On the original front page of this blog (whether it’s live at the time you’re reading this or not, I can’t say) there was, from the default Jekyll Bootstrap index.html, a little line that read $ rm -rf _posts/core-samples. It’s of course a bash/shell session to delete the core-samples folder from the default Jekyll Bootstrap repo. What I wanted to do was quite simple: in my experimenting around with Pygments Highlighting, I wanted to simply highlight it as a shell session.

It wasn’t as easy as I thought it would be.

First, I tried {% highlight bash %}. A shot in the dark. What I was hoping, at the very least, was to find that the class for the $ was different from the class for the rest of the line. And it was!

Success? No. Not quite.

I went to the Pygments site and I found that the stuff for the language ‘bash’ was for bash scripts, not bash sessions.
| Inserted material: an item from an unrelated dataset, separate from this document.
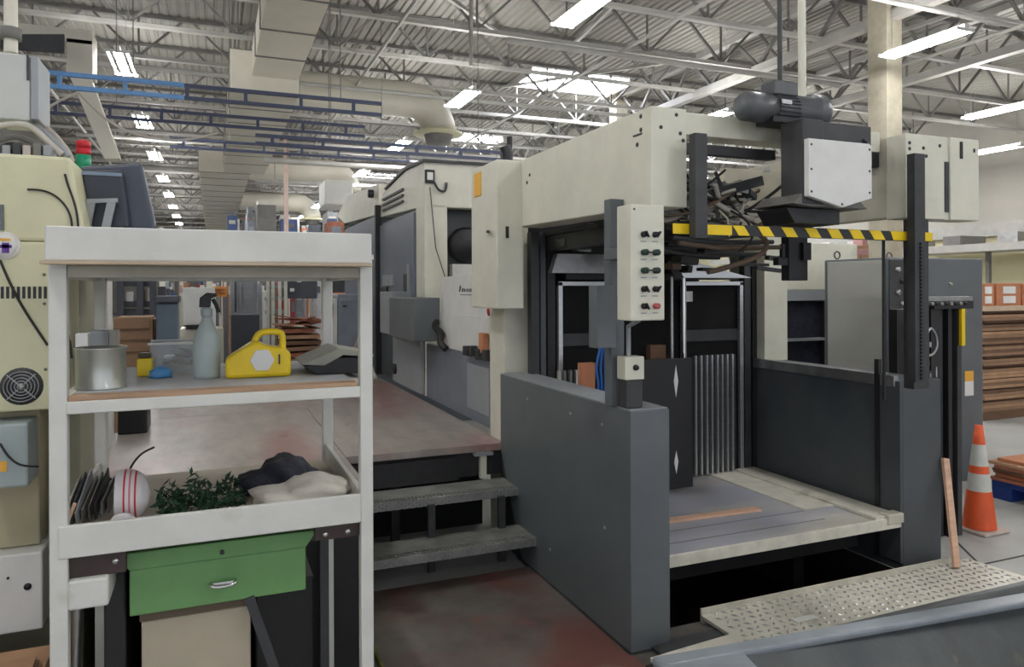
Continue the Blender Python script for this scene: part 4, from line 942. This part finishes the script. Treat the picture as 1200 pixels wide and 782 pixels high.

So even though I kinda sorta got the result I wanted, I also was kinda sorta doing it the wrong way.

The first thing I tried after that was the next entry down on the Pygments demo site: bash session. The space between ‘bash’ and ‘session’ was a problem for me. bash session ended up using bash highlighting – obviously the ‘session’ part was being ignored, presumably because of the space. I tried bashsession, bash-session and bash_session, all of which resulted in errors due to not corresponding to any supported Pygments language.

And then I tried shell-session and, I forget why, but for some reason that didn’t work either. It wasn’t an error, it just didn’t change the html classes of the code the way I expected.

Googling a bit, searching through Stack Overflow, queries like ‘Jekyll pygments multi word language’ – nothing. Nothing describing my particular problem.

So, the entry in the Pygments demo page for shell-session is ‘Shell Session’, and the entry I was trying before was ‘Bash Session’, which implied {% highlight bash-session %} was what I was going for. But I already tried that and it didn’t work. I tried it again, and it didn’t work again.

So I begin thinking about opening a Stack Overflow question. I’m going to ask how to get ‘Bash Session’ to work – it HAS to work, given that it’s a Pygments-supported language. And so I go to the ‘Bash Session’ demo page again and am about to copy the url when I notice the url says ‘lang=console’. I go back to ‘Shell Session’ and find the url says ‘lang-shell-session’.

So that’s when I realized that the Pygments demo site, as far as I can tell, stores the lang part of {% highlight lang %} in the url. {% highlight console %} corresponds to Bash Session.

They could have made it more obvious.